Still, Trump insists the Palestinians “have no alternative” but to leave the “big pile of rubble” that is Gaza after more than 15 months of Israeli bombardment. He spoke out as his top aides stressed that a three-to-five-year timeline for reconstruction of the war-torn territory, as laid out in a temporary truce agreement, is not viable.

Last week, both Egyptian President Abdel Fattah el-Sissi and Jordanian King Abdullah II dismissed Trump’s calls to resettle Gazans.

But Trump said he believes Egypt and Jordan — as well as other countries, which he did not name — will ultimately agree to take in Palestinians.

“You look over the decades, it’s all death in Gaza,” Trump said. “This has been happening for years. It’s all death. If we can get a beautiful area to resettle people, permanently, in nice homes where they can be happy and not be shot and not be killed and not be knifed to death like what’s happening in Gaza.”

Trump also said he isn’t ruling out deploying U.S. troops to support reconstruction of Gaza. He envisions “long-term” U.S. ownership of a redevelopment of the territory.

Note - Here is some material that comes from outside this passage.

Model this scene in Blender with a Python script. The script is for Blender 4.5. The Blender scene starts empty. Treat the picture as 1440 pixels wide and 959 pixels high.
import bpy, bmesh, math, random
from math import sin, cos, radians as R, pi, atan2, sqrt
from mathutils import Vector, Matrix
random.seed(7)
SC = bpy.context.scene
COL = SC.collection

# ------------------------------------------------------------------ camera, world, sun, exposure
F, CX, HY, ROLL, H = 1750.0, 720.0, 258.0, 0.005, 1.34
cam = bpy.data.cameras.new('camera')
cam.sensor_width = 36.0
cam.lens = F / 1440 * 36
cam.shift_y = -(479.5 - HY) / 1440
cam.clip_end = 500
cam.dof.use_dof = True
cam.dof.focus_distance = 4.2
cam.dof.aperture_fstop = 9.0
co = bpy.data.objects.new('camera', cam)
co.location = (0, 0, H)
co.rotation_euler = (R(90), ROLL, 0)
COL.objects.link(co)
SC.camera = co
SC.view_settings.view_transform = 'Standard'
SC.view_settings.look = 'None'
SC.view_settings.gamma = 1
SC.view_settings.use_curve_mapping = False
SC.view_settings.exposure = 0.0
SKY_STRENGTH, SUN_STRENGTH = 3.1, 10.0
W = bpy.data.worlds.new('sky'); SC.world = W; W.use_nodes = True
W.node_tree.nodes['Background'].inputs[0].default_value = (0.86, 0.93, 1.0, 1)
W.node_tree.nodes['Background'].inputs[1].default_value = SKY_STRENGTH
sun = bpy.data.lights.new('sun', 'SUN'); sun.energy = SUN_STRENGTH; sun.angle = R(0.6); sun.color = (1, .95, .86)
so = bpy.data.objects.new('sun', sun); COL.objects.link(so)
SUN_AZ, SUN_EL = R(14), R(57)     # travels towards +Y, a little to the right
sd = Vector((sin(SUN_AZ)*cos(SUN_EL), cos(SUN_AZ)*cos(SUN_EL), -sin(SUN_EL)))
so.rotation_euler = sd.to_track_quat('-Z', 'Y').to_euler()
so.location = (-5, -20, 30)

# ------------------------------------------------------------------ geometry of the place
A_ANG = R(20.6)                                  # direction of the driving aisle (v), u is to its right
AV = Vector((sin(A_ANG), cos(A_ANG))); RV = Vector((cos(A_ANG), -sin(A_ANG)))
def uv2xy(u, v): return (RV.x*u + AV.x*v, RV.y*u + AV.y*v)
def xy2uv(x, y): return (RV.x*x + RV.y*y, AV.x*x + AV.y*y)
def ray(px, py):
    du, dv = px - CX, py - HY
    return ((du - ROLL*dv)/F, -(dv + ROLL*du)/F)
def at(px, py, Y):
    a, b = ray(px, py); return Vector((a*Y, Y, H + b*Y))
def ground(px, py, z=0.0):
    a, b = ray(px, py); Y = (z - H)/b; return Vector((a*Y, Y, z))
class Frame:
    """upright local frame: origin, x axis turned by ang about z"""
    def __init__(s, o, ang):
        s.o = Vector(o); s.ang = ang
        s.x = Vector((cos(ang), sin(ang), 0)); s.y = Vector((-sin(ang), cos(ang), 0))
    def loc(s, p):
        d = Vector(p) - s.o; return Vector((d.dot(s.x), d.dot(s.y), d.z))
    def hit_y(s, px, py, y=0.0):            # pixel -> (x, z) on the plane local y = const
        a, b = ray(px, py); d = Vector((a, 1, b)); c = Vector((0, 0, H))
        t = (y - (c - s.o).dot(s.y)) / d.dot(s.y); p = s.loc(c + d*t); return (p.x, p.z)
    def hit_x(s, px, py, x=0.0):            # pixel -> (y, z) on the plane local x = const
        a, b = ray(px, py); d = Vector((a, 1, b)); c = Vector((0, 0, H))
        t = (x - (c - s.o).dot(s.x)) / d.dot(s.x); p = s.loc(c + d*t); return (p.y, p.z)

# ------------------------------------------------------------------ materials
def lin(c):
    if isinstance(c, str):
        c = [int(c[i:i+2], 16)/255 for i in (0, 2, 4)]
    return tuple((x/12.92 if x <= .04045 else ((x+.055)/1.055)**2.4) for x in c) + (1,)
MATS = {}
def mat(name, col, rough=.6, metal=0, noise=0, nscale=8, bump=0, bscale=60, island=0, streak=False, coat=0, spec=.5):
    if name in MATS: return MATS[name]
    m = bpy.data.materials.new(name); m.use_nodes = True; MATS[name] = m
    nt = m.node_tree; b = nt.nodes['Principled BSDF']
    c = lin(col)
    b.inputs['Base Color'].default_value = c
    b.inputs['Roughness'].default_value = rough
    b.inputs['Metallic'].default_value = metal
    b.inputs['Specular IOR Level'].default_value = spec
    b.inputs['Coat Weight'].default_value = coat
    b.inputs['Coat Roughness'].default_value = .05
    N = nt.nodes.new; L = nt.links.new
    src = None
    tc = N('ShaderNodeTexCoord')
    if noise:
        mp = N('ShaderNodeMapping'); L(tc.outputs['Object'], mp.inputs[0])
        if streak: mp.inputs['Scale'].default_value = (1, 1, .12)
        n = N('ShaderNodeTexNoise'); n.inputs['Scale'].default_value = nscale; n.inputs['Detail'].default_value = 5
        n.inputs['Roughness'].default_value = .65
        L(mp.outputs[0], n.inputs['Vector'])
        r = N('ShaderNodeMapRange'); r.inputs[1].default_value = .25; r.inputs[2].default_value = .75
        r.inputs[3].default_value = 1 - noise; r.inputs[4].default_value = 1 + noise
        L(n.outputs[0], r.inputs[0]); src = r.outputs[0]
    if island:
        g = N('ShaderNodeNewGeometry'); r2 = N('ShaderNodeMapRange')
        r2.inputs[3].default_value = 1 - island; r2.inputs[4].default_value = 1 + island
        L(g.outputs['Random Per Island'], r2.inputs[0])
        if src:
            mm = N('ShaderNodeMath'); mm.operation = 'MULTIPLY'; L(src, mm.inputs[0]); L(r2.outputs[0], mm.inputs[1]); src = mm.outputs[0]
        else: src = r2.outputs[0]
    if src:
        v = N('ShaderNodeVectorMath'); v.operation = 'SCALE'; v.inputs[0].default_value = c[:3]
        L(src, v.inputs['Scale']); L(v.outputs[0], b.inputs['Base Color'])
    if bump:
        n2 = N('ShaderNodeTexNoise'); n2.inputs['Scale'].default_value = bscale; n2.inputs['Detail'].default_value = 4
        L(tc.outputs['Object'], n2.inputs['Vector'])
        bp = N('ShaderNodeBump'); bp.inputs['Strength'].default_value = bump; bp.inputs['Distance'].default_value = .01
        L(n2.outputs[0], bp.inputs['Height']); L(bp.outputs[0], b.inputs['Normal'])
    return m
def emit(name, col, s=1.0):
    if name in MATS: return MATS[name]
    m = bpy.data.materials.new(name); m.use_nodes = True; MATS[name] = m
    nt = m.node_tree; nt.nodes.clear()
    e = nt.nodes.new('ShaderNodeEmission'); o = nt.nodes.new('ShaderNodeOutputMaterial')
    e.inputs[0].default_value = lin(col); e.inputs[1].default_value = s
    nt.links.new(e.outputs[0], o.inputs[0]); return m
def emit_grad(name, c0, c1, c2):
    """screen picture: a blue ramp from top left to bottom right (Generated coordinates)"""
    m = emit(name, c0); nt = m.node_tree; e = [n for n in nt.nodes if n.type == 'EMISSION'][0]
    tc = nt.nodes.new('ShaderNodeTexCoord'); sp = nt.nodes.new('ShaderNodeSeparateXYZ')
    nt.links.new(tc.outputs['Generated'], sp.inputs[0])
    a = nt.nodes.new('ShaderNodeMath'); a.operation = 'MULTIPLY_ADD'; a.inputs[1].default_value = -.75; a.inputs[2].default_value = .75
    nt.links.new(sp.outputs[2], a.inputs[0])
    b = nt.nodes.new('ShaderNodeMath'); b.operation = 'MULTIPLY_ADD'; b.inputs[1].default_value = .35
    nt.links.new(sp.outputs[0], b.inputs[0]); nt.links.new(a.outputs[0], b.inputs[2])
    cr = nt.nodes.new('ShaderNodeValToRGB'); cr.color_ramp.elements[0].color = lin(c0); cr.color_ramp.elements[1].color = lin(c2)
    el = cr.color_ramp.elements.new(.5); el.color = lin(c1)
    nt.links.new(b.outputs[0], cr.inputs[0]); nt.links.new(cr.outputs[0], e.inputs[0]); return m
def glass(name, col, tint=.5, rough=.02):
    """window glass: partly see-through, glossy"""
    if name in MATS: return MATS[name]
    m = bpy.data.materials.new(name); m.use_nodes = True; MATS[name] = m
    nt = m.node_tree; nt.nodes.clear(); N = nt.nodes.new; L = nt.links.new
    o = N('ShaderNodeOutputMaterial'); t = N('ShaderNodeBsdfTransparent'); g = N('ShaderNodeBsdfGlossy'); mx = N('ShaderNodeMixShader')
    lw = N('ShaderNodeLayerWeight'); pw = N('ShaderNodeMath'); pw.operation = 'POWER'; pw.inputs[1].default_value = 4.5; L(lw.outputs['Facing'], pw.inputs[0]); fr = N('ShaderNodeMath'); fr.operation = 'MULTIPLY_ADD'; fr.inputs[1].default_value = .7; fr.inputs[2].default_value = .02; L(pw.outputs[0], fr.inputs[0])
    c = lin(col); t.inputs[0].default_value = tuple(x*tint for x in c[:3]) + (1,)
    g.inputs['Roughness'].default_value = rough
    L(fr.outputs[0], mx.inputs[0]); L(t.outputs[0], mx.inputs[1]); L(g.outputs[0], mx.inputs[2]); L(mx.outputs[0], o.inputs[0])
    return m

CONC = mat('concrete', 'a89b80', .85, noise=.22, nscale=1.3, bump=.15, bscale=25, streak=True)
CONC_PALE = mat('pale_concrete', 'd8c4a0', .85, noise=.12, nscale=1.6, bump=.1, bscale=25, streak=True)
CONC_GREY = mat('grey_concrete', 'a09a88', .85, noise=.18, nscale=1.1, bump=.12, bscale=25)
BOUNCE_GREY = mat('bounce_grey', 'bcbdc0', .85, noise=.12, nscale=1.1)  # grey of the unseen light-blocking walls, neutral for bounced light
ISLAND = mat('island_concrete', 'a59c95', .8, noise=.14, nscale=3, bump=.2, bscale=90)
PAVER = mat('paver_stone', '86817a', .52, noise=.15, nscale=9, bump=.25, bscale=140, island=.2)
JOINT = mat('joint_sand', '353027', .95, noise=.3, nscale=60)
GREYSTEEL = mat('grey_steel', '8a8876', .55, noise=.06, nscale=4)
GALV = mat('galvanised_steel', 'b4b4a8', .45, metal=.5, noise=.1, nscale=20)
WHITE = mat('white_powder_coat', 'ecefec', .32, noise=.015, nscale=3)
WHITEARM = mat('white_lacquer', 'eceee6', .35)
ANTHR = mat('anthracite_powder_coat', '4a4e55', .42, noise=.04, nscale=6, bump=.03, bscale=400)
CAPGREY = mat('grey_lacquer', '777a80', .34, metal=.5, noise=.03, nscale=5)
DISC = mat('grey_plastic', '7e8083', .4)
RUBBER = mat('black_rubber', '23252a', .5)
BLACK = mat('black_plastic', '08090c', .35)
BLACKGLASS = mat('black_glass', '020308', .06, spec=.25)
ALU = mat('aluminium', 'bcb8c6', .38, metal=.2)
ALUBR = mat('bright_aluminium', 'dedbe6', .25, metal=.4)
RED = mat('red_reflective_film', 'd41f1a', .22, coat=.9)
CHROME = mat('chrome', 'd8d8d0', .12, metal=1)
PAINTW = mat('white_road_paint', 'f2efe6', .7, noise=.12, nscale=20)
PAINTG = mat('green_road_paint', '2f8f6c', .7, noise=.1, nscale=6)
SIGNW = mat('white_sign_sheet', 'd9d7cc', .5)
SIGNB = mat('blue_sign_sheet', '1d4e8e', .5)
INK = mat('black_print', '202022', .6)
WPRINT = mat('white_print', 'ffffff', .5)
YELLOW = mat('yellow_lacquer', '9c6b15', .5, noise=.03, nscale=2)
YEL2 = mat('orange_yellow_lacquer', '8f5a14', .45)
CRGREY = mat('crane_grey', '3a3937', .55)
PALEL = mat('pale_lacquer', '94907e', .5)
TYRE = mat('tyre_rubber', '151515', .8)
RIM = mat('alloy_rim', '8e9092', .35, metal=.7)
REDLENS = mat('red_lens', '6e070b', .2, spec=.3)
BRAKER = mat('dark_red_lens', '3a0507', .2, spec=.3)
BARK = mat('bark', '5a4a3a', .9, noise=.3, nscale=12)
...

“We’ll do what is necessary,” Trump said about the possibility of deploying American troops.

The White House’s focus on the future of Gaza comes as the nascent truce between Israel and Hamas hangs in the balance.

Netanyahu is facing competing pressure from his right-wing coalition to end a temporary truce against Hamas militants in Gaza and from war-weary Israelis who want the remaining hostages home and for the 15-month offensive to end.

Saudi Arabia, the United Arab Emirates, Qatar, the Palestinian Authority and the Arab League joined Egypt and Jordan in rejecting plans to move Palestinians out of their ancestral lands in Gaza and the occupied West Bank.

Trump may be betting he can persuade Egypt and Jordan to come around to accept displaced Palestinians because of the significant aid that the U.S. provides Cairo and Amman. Hard-line right-wing members of Netanyahu’s government have embraced the call to move displaced Palestinians out of Gaza in order to resettle the Palestinian territory with Israelis.

It’s Netanyahu’s first travel outside Israel since the International Criminal Court issued arrest warrants in November for him, his former defense minister and Hamas’ slain military chief, accusing them of crimes against humanity during the war in Gaza. The U.S. does not recognize the ICC’s authority.